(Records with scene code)
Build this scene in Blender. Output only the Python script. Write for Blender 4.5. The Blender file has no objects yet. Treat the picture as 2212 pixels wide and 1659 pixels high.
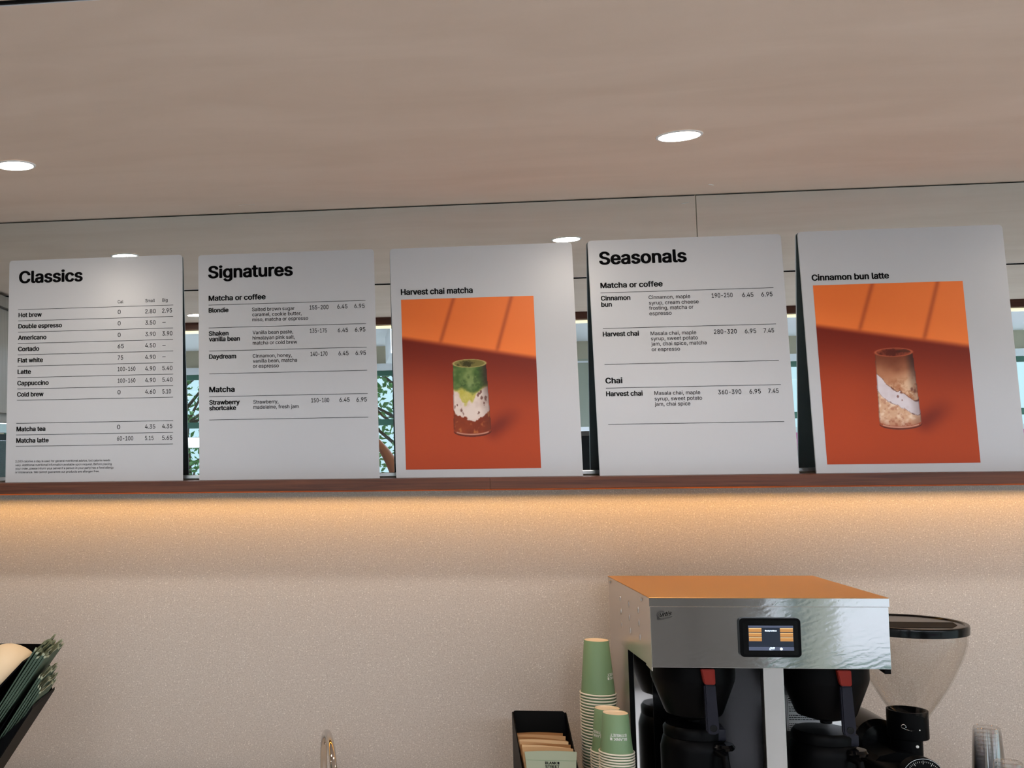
import bpy, bmesh, math, random, os
import numpy as np
from mathutils import Vector, Matrix
from mathutils.geometry import delaunay_2d_cdt

random.seed(7)
rng = np.random.default_rng(7)
C = bpy.context.scene.collection
SC = bpy.context.scene

# ------------------------------------------------------------------ camera, world, exposure
cam_d = bpy.data.cameras.new('camera')
cam = bpy.data.objects.new('camera', cam_d)
C.objects.link(cam)
W_PX, H_PX, F_PX, PX, PY = 2212.0, 1659.0, 2508.4, 428.73, 811.44
YAW, PITCH, ROLL = -0.1266, 0.0567, -0.0156
fw = Vector((math.sin(YAW)*math.cos(PITCH), math.cos(YAW)*math.cos(PITCH), math.sin(PITCH)))
r0 = Vector((math.cos(YAW), -math.sin(YAW), 0)); u0 = r0.cross(fw)
rt = r0*math.cos(ROLL)+u0*math.sin(ROLL); up = u0*math.cos(ROLL)-r0*math.sin(ROLL)
mw = Matrix((rt, up, -fw)).transposed().to_4x4()
mw.translation = Vector((0.0052, -3.1127, 0.1026))
cam.matrix_world = mw
cam_d.sensor_fit = 'HORIZONTAL'; cam_d.sensor_width = 36.0
cam_d.lens = 36.0*F_PX/W_PX
cam_d.shift_x = (W_PX/2-PX)/W_PX          # the photograph is an off-centre crop
cam_d.shift_y = (PY-H_PX/2)/W_PX
cam_d.clip_start = 0.02
SC.camera = cam

world = bpy.data.worlds.new('sky'); SC.world = world; world.use_nodes = True
wn = world.node_tree.nodes; wl = world.node_tree.links
wn.clear()
w_out = wn.new('ShaderNodeOutputWorld'); w_bg = wn.new('ShaderNodeBackground')
w_bg.inputs[0].default_value = (0.72, 0.93, 0.97, 1); w_bg.inputs[1].default_value = 1.15
wl.new(w_bg.outputs[0], w_out.inputs[0])

SC.view_settings.view_transform = 'Standard'
SC.view_settings.look = 'None'
SC.view_settings.gamma = 1.0
SC.view_settings.use_curve_mapping = False
SC.cycles.transparent_max_bounces = 64
SC.view_settings.exposure = 0.12
sun_d = bpy.data.lights.new('sun', 'SUN'); sun_d.energy = 3.0; sun_d.angle = 0.02; sun_d.color = (1.0, 0.95, 0.88)
sun = bpy.data.objects.new('sun', sun_d); C.objects.link(sun)
sun.rotation_euler = Vector((0.25, 0.62, -0.90)).to_track_quat('-Z', 'Y').to_euler()
DOWNLIGHT_W = 4.6      # watts of each downlight
DOWNLIGHT_COL = (1.0, 0.89, 0.77)
LED_STRENGTH = 18.0
LED_COL = (1.0, 0.50, 0.08)
FILL_PANEL_STRENGTH = 14.5   # unseen fill panels added in the window bay to brighten the room
FILL_PANEL_COL = (0.90, 0.97, 1.12)

# ------------------------------------------------------------------ materials
def srgb(r, g, b):
    f = lambda c: (c/255/12.92) if c/255 <= 0.04045 else ((c/255+0.055)/1.055)**2.4
    return (f(r), f(g), f(b), 1)

def mat(name, col, rough=0.5, metal=0.0, spec=0.5, emit=None, strength=0.0, trans=0.0, ior=1.45, coat=0.0):
    m = bpy.data.materials.new(name); m.use_nodes = True
    b = m.node_tree.nodes['Principled BSDF']
    if len(col) == 3: col = (*col, 1)
    b.inputs['Base Color'].default_value = col
    b.inputs['Roughness'].default_value = rough
    b.inputs['Metallic'].default_value = metal
    b.inputs['Specular IOR Level'].default_value = spec
    b.inputs['Transmission Weight'].default_value = trans
    b.inputs['IOR'].default_value = ior
    b.inputs['Coat Weight'].default_value = coat
    if emit:
        b.inputs['Emission Color'].default_value = (*emit, 1) if len(emit) == 3 else emit
        b.inputs['Emission Strength'].default_value = strength
    return m

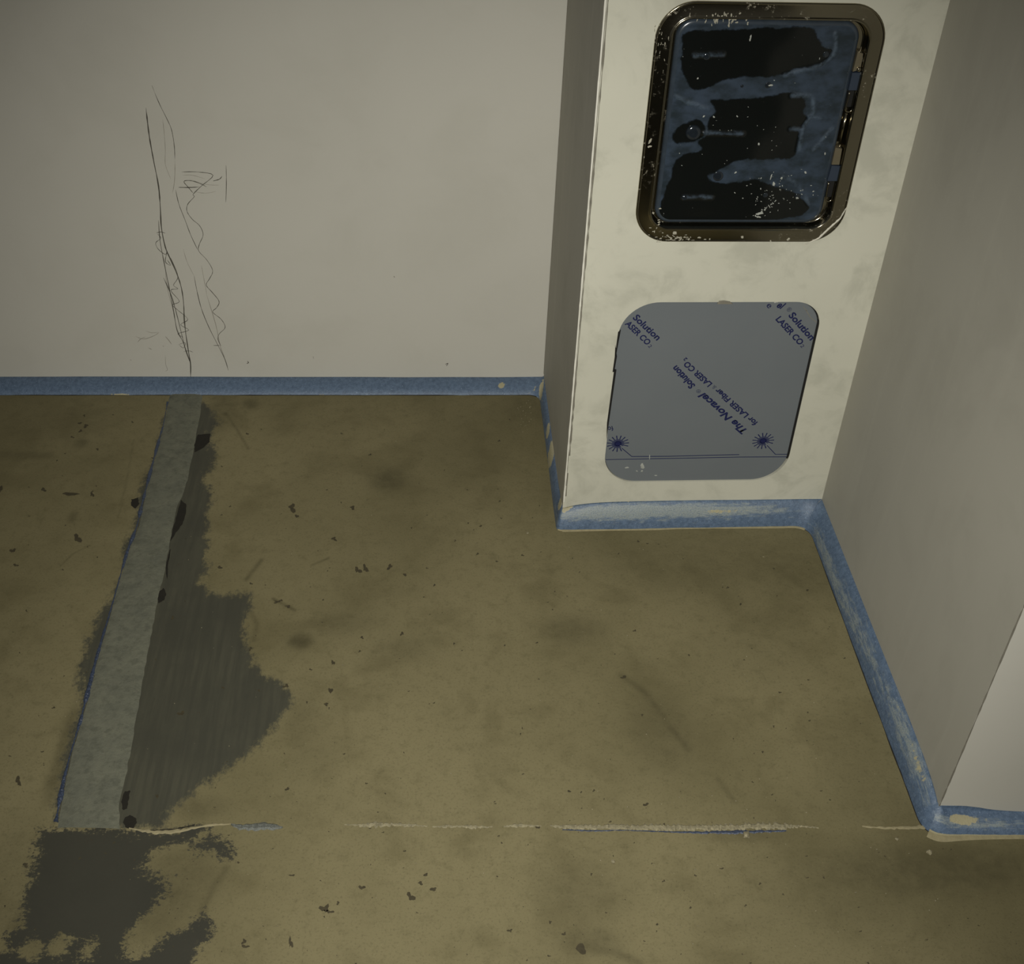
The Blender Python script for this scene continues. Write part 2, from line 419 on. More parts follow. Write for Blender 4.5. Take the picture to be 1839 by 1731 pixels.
for path, wd, m_ in (
    ([(192,165),(205,280),(215,350),(235,460),(262,600),(272,720),(278,830),(300,940),(330,1010),(365,1090),(390,1170),(402,1260),(405,1340),(415,1430),(430,1530),(440,1590),(440,1665)], .0017, D_),
    ([(262,790),(270,900),(290,1010),(320,1160),(345,1290),(365,1400),(400,1470),(440,1585)], .0012, D_),
    ([(290,1110),(330,1200),(360,1300),(385,1400),(415,1520),(440,1585)], .0012, D_),
    ([(240,80),(270,150),(310,230),(335,290),(350,380),(353,450)], .0009, D_),
    ([(225,40),(240,80)], .0008, T_), ([(353,450),(352,560),(340,640)], .0007, T_),
    ([(357,620),(375,700),(410,790),(440,870),(480,955)], .0009, D_),
    ([(390,522),(480,522),(565,540),(500,600),(455,645),(460,660),(425,700),(420,740),(450,785),(490,820),(510,870),(490,920),(485,960),(530,1010),(563,1070),(545,1115),(527,1150),(560,1190),(598,1240),(585,1275),(563,1300),(610,1340),(632,1385),(600,1420),(592,1450),(610,1490)], .0009, D_),
    ([(455,640),(430,610),(403,575),(440,570),(490,585),(530,605)], .0010, D_),
    ([(372,607),(430,608),(490,605)], .0013, D_), ([(395,540),(450,540),(520,560)], .0006, T_), ([(430,560),(520,590),(600,595)], .0006, T_),
    ([(460,630),(520,640),(580,630)], .0006, T_),
    ([(637,485),(639,580),(636,690)], .0010, D_), ([(565,572),(600,562),(615,545)], .0013, D_),
    ([(400,950),(420,1020),(460,1100)], .0006, T_),
    ([(460,1100),(475,1180),(500,1280),(540,1380),(590,1480),(630,1560),(650,1625)], .0010, D_),
    ([(500,1040),(515,1120),(530,1200)], .0006, T_), ([(525,1190),(580,1370),(605,1490),(630,1550)], .0008, T_),
    ([(250,860),(275,855),(300,862)], .0009, D_), ([(255,865),(275,890),(247,915),(260,950),(300,980),(310,960),(300,1020),(330,1040),(310,1010)], .0009, D_),
    ([(330,1000),(370,1100),(345,1150),(370,1170),(330,1180),(378,1240),(340,1260),(370,1290),(425,1340),(385,1370),(430,1400),(370,1420),(400,1440)], .0009, D_),
    ([(375,1480),(410,1470),(400,1500),(375,1480)], .0007, D_), ([(400,1520),(430,1515),(455,1524)], .0008, D_), ([(565,1485),(605,1485)], .0010, D_),
    ([(285,230),(293,300),(300,400),(300,480),(330,560)], .0006, T_), ([(300,1060),(310,1160),(345,1300)], .0008, T_),
    ([(135,1435),(180,1450),(240,1430),(265,1412)], .0008, T_), ([(190,1405),(225,1415),(262,1412)], .0006, T_), ([(145,1468),(165,1448),(190,1440)], .0008, T_),
    ([(300,1435),(320,1458),(335,1480)], .0010, T_), ([(205,1498),(225,1508)], .0013, T_), ([(300,1540),(302,1590),(312,1620),(300,1628)], .0006, T_),
    ([(285,1488),(292,1492)], .0012, T_), ([(755,1572),(762,1580),(752,1586)], .0014, D_), ([(104,1564),(112,1568)], .0010, T_),
    ([(1855,1590),(1870,1585),(1860,1600)], .0014, D_), ([(1568,1100),(1574,1108)], .0016, T_), ([(1120,1545),(1124,1560)], .0007, T_)):
    pen(path, wd, m_)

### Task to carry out
Write out the records above once more, word for word, with no pictures.

### Answer for this exercise
Build this scene in Blender. Output only the Python script. Write for Blender 4.5. The Blender file has no objects yet. Treat the picture as 2212 pixels wide and 1659 pixels high.
import bpy, bmesh, math, random, os
import numpy as np
from mathutils import Vector, Matrix
from mathutils.geometry import delaunay_2d_cdt

random.seed(7)
rng = np.random.default_rng(7)
C = bpy.context.scene.collection
SC = bpy.context.scene

# ------------------------------------------------------------------ camera, world, exposure
cam_d = bpy.data.cameras.new('camera')
cam = bpy.data.objects.new('camera', cam_d)
C.objects.link(cam)
W_PX, H_PX, F_PX, PX, PY = 2212.0, 1659.0, 2508.4, 428.73, 811.44
YAW, PITCH, ROLL = -0.1266, 0.0567, -0.0156
fw = Vector((math.sin(YAW)*math.cos(PITCH), math.cos(YAW)*math.cos(PITCH), math.sin(PITCH)))
r0 = Vector((math.cos(YAW), -math.sin(YAW), 0)); u0 = r0.cross(fw)
rt = r0*math.cos(ROLL)+u0*math.sin(ROLL); up = u0*math.cos(ROLL)-r0*math.sin(ROLL)
mw = Matrix((rt, up, -fw)).transposed().to_4x4()
mw.translation = Vector((0.0052, -3.1127, 0.1026))
cam.matrix_world = mw
cam_d.sensor_fit = 'HORIZONTAL'; cam_d.sensor_width = 36.0
cam_d.lens = 36.0*F_PX/W_PX
cam_d.shift_x = (W_PX/2-PX)/W_PX          # the photograph is an off-centre crop
cam_d.shift_y = (PY-H_PX/2)/W_PX
cam_d.clip_start = 0.02
SC.camera = cam

world = bpy.data.worlds.new('sky'); SC.world = world; world.use_nodes = True
wn = world.node_tree.nodes; wl = world.node_tree.links
wn.clear()
w_out = wn.new('ShaderNodeOutputWorld'); w_bg = wn.new('ShaderNodeBackground')
w_bg.inputs[0].default_value = (0.72, 0.93, 0.97, 1); w_bg.inputs[1].default_value = 1.15
wl.new(w_bg.outputs[0], w_out.inputs[0])

SC.view_settings.view_transform = 'Standard'
SC.view_settings.look = 'None'
SC.view_settings.gamma = 1.0
SC.view_settings.use_curve_mapping = False
SC.cycles.transparent_max_bounces = 64
SC.view_settings.exposure = 0.12
sun_d = bpy.data.lights.new('sun', 'SUN'); sun_d.energy = 3.0; sun_d.angle = 0.02; sun_d.color = (1.0, 0.95, 0.88)
sun = bpy.data.objects.new('sun', sun_d); C.objects.link(sun)
sun.rotation_euler = Vector((0.25, 0.62, -0.90)).to_track_quat('-Z', 'Y').to_euler()
DOWNLIGHT_W = 4.6      # watts of each downlight
DOWNLIGHT_COL = (1.0, 0.89, 0.77)
LED_STRENGTH = 18.0
LED_COL = (1.0, 0.50, 0.08)
FILL_PANEL_STRENGTH = 14.5   # unseen fill panels added in the window bay to brighten the room
FILL_PANEL_COL = (0.90, 0.97, 1.12)

# ------------------------------------------------------------------ materials
def srgb(r, g, b):
    f = lambda c: (c/255/12.92) if c/255 <= 0.04045 else ((c/255+0.055)/1.055)**2.4
    return (f(r), f(g), f(b), 1)

def mat(name, col, rough=0.5, metal=0.0, spec=0.5, emit=None, strength=0.0, trans=0.0, ior=1.45, coat=0.0):
    m = bpy.data.materials.new(name); m.use_nodes = True
    b = m.node_tree.nodes['Principled BSDF']
    if len(col) == 3: col = (*col, 1)
    b.inputs['Base Color'].default_value = col
    b.inputs['Roughness'].default_value = rough
    b.inputs['Metallic'].default_value = metal
    b.inputs['Specular IOR Level'].default_value = spec
    b.inputs['Transmission Weight'].default_value = trans
    b.inputs['IOR'].default_value = ior
    b.inputs['Coat Weight'].default_value = coat
    if emit:
        b.inputs['Emission Color'].default_value = (*emit, 1) if len(emit) == 3 else emit
        b.inputs['Emission Strength'].default_value = strength
    return m

The Blender Python script for this scene continues. Write part 2, from line 419 on. More parts follow. Write for Blender 4.5. Take the picture to be 1839 by 1731 pixels.
for path, wd, m_ in (
    ([(192,165),(205,280),(215,350),(235,460),(262,600),(272,720),(278,830),(300,940),(330,1010),(365,1090),(390,1170),(402,1260),(405,1340),(415,1430),(430,1530),(440,1590),(440,1665)], .0017, D_),
    ([(262,790),(270,900),(290,1010),(320,1160),(345,1290),(365,1400),(400,1470),(440,1585)], .0012, D_),
    ([(290,1110),(330,1200),(360,1300),(385,1400),(415,1520),(440,1585)], .0012, D_),
    ([(240,80),(270,150),(310,230),(335,290),(350,380),(353,450)], .0009, D_),
    ([(225,40),(240,80)], .0008, T_), ([(353,450),(352,560),(340,640)], .0007, T_),
    ([(357,620),(375,700),(410,790),(440,870),(480,955)], .0009, D_),
    ([(390,522),(480,522),(565,540),(500,600),(455,645),(460,660),(425,700),(420,740),(450,785),(490,820),(510,870),(490,920),(485,960),(530,1010),(563,1070),(545,1115),(527,1150),(560,1190),(598,1240),(585,1275),(563,1300),(610,1340),(632,1385),(600,1420),(592,1450),(610,1490)], .0009, D_),
    ([(455,640),(430,610),(403,575),(440,570),(490,585),(530,605)], .0010, D_),
    ([(372,607),(430,608),(490,605)], .0013, D_), ([(395,540),(450,540),(520,560)], .0006, T_), ([(430,560),(520,590),(600,595)], .0006, T_),
    ([(460,630),(520,640),(580,630)], .0006, T_),
    ([(637,485),(639,580),(636,690)], .0010, D_), ([(565,572),(600,562),(615,545)], .0013, D_),
    ([(400,950),(420,1020),(460,1100)], .0006, T_),
    ([(460,1100),(475,1180),(500,1280),(540,1380),(590,1480),(630,1560),(650,1625)], .0010, D_),
    ([(500,1040),(515,1120),(530,1200)], .0006, T_), ([(525,1190),(580,1370),(605,1490),(630,1550)], .0008, T_),
    ([(250,860),(275,855),(300,862)], .0009, D_), ([(255,865),(275,890),(247,915),(260,950),(300,980),(310,960),(300,1020),(330,1040),(310,1010)], .0009, D_),
    ([(330,1000),(370,1100),(345,1150),(370,1170),(330,1180),(378,1240),(340,1260),(370,1290),(425,1340),(385,1370),(430,1400),(370,1420),(400,1440)], .0009, D_),
    ([(375,1480),(410,1470),(400,1500),(375,1480)], .0007, D_), ([(400,1520),(430,1515),(455,1524)], .0008, D_), ([(565,1485),(605,1485)], .0010, D_),
    ([(285,230),(293,300),(300,400),(300,480),(330,560)], .0006, T_), ([(300,1060),(310,1160),(345,1300)], .0008, T_),
    ([(135,1435),(180,1450),(240,1430),(265,1412)], .0008, T_), ([(190,1405),(225,1415),(262,1412)], .0006, T_), ([(145,1468),(165,1448),(190,1440)], .0008, T_),
    ([(300,1435),(320,1458),(335,1480)], .0010, T_), ([(205,1498),(225,1508)], .0013, T_), ([(300,1540),(302,1590),(312,1620),(300,1628)], .0006, T_),
    ([(285,1488),(292,1492)], .0012, T_), ([(755,1572),(762,1580),(752,1586)], .0014, D_), ([(104,1564),(112,1568)], .0010, T_),
    ([(1855,1590),(1870,1585),(1860,1600)], .0014, D_), ([(1568,1100),(1574,1108)], .0016, T_), ([(1120,1545),(1124,1560)], .0007, T_)):
    pen(path, wd, m_)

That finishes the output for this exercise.